Par Alexandra Von Bomhard

Pierre Corneille est né à Rouen, en 1606, dans une famille de magistrats. Il fait ses études au collège jésuite, et devient avocat en 1624. Il renonce cependant à plaider, à cause d'une timidité maladive, et se consacre alors à l'écriture. C'est avec Mélite, une comédie jouée en 1629 au Théâtre du Marais, qu'il amorce sa carrière de dramaturge. La pièce, interprétée par l'acteur Mondory, remporte un certain succès. L'auteur cherche à réhabiliter le genre comique, déprécié à l'époque face à la tragédie. Clitandre, La Veuve, La Galerie du Palais, La Suivante, La Place royale sont autant de tentatives de l'écrivain pour hisser la comédie au rang de genre noble. Délaissant les grosses ficelles héritées de la farce, Pierre Corneille s'adonne à la peinture de caractères et de moeurs. En 1635, il s'essaie cependant à la tragédie avec Médée. Son Illusion comique, en 1636, remporte un succès... sans commune mesure avec la pièce suivante : Le Cid, qui éclate en 1637 comme un coup de tonnerre dans le ciel théâtral. Cette tragi-comédie remporte un véritable triomphe, mais vaut à son auteur de nombreuses attaques. On accuse Corneille d'avoir plagié l'oeuvre espagnole dont il s'est inspiré pour cette pièce, Las Mocedades del cid de Guillén de Castro. On lui reproche également de n'avoir pas respecté les règles qui sont en train de s'imposer dans la création théâtrale. La Querelle du Cid se poursuit pendant plus d'un an, si bien que Corneille garde, pendant trois ans, un silence prudent. C'est avec la tragédie que le dramaturge renoue avec la scène. Pour le choix de ses sujets, il privilégie d'abord l'Antiquité latine avec Horace (1640), Cinna (1641) et Polyeucte (1642), et s'inspire ensuite de personnages originaires de pays réputés barbares, comme les Parthes et les Huns avec Rodogune (1645) et Attila (1667). Peu à peu, Pierre Corneille est concurrencé par un jeune auteur : Jean Racine. En 1670, il subit un terrible affront : sa tragédie Tite et Bérénice est moins appréciée que la Bérénice de son rival. Il continue néanmoins à écrire jusqu'en 1674, et meurt dix ans plus tard, à Paris.

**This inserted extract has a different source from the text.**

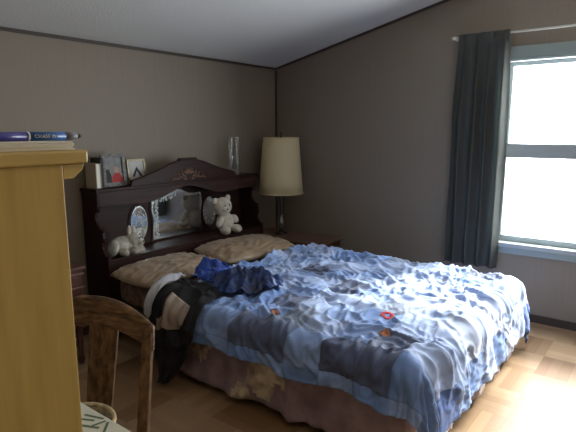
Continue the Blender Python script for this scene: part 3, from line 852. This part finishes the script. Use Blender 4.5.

Représenté en 1637, Le Cid est une tragi-comédie qui reprend le schéma traditionnel des amours contrariés : la pièce met en scène Rodrigue, un jeune noble espagnol, qui est aimé de l'Infante, mais qui est lui-même épris de Chimène. Un jour, une violente altercation éclate entre Don Diègue, père de Rodrigue, et Don Gormas, père de Chimène. Celui-ci donne à son rival un soufflet. Ne pouvant souffrir ce déshonneur, Don Diègue demande à son fils de le venger, en tuant le père de Chimène. Le jeune garçon, qui doit choisir entre son amour et son honneur, finit par obéir à son père. Il est ensuite envoyé en guerre contre les Maures, où il remporte une écrasante victoire. La pièce s'achève sur la promesse d'un mariage entre Rodrigue et Chimène, après le délai de rigueur qu'impose la décence.

Éclairage média

Par Alexandra Von Bomhard

L'émission Tous en scène est un magazine mensuel, consacré au théâtre et diffusé sur FR3. L'édition du 9 décembre 1985 est consacrée au Cid que Francis Huster, invité par Jean-Louis Barrault et Madeleine Renaud, a mis en scène au Théâtre du Rond-Point à l'occasion du 340ème anniversaire de la pièce. L'ancien sociétaire de la Comédie-Française signe là sa première mise en scène, qui est un véritable succès. Il joue le rôle de Rodrigue, tandis que Jean Marais interprète Don Diègue. Le reportage propose quelques extraits fameux de la pièce de Corneille (on entend par exemple les célèbres stances de Rodrigue, de l'acte I, scène 6, ou encore la tirade de Don Diègue déplorant sa «vieillesse ennemie», I, 4), entrecoupés d'entretiens avec les artistes.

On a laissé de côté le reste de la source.